Auch bei Dänemark gibt es aber Hoffnung, primär in Form der zwei US-Legionärinnen Janni Thomsen und Josefine Hasbo sowie der Holmgaard-Zwillinge Sara und Karen. Jakob Michelsen, der neue Trainer (bisher bei einem norwegischen Erstligaklub der Männer mit dem sensationellen Namen Ham-Kam tätig) muss nun versuchen, eine Identität für das Team zu finden, die über Pernille Harder hinausgeht.
Island war ein starkes Turnier als Überraschungsteam von einigen zugetraut worden. Schließlich war die Gruppe mit der Schweiz, Norwegen und Finnland recht machbar, und Island hat mit Kapitänin Glodis Perla Viggósdóttir von Bayern oder Karolina Lea Vilhjalmsdóttir durchaus Talent im Kader. Island ging mit dem Plan ins Turnier, als robustes Team aus dem Norden die Gruppe aufzumischen, stellenweise mit individueller Qualität zu punkten und dann im letzten, entscheidenden Gruppenspiel ganz nah ans Viertelfinale zu kommen. Diese Rolle erfüllte dann auch tatsächlich ein Team aus Gruppe A - nur war das Finnland, nicht Island.
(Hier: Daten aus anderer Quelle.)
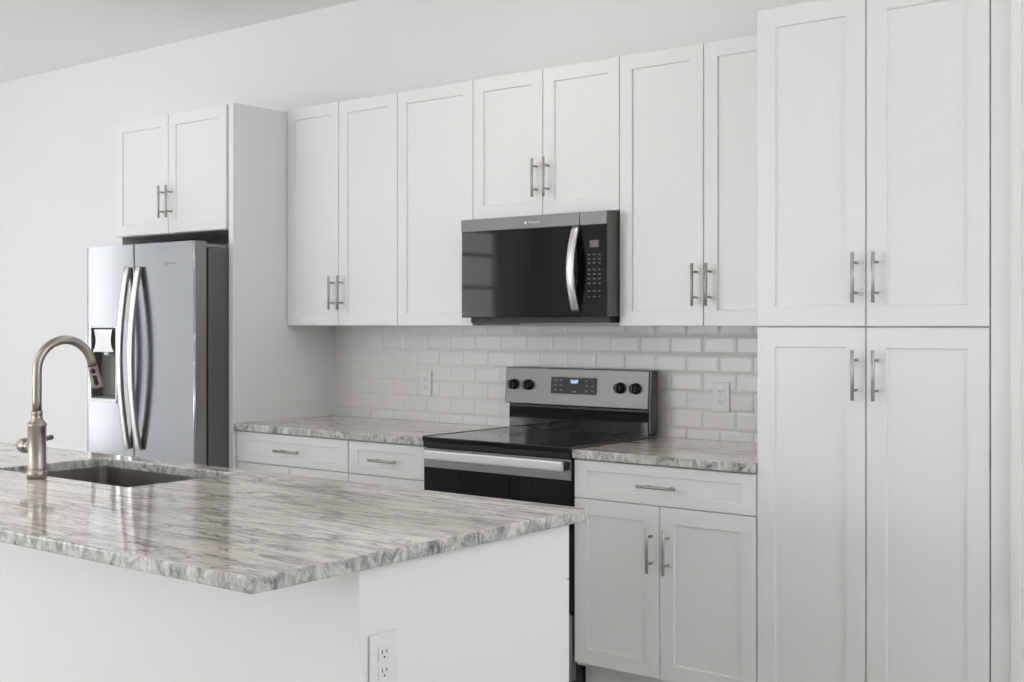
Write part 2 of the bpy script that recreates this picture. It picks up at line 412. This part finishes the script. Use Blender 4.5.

Schon das wenig berauschende Auftaktspiel verlor Island mit 0:1 gegen die Finninnen um eine starke Emma Koivisto, danach folgten zwei weitere Niederlagen. Immerhin: Beim 3:4 gegen Norwegen wurde es nochmal unterhaltsam, Island konnte mit einem späten Doppelschlag vielleicht etwas versöhnlich aus dem Turnier scheiden.
Mit den Isländerinnen muss man weniger hart ins Gericht gehen als mit den anderen Enttäuschungen des Turniers, denn die Voraussetzungen sind ganz andere. Nur 400.000 Menschen leben auf der Insel, trotzdem war Island zum fünften Mal in Folge bei der EM dabei. Der Anteil von Mädchen und Frauen, die Fußball spielen, liegt bei mehr als 5% - in Deutschland sind es weniger als 1%. Die Förderung ist also extrem gut, auch weil alle Vereine gemeinnützig sind und alle Mädchen ausbilden, die Lust auf Fußball haben. Sportlich gibt zumindest die Leistung gegen Finnland Stoff zum Nachdenken, aber schon die konstanten EM-Teilnahmen sind eigentlich ein Riesenerfolg.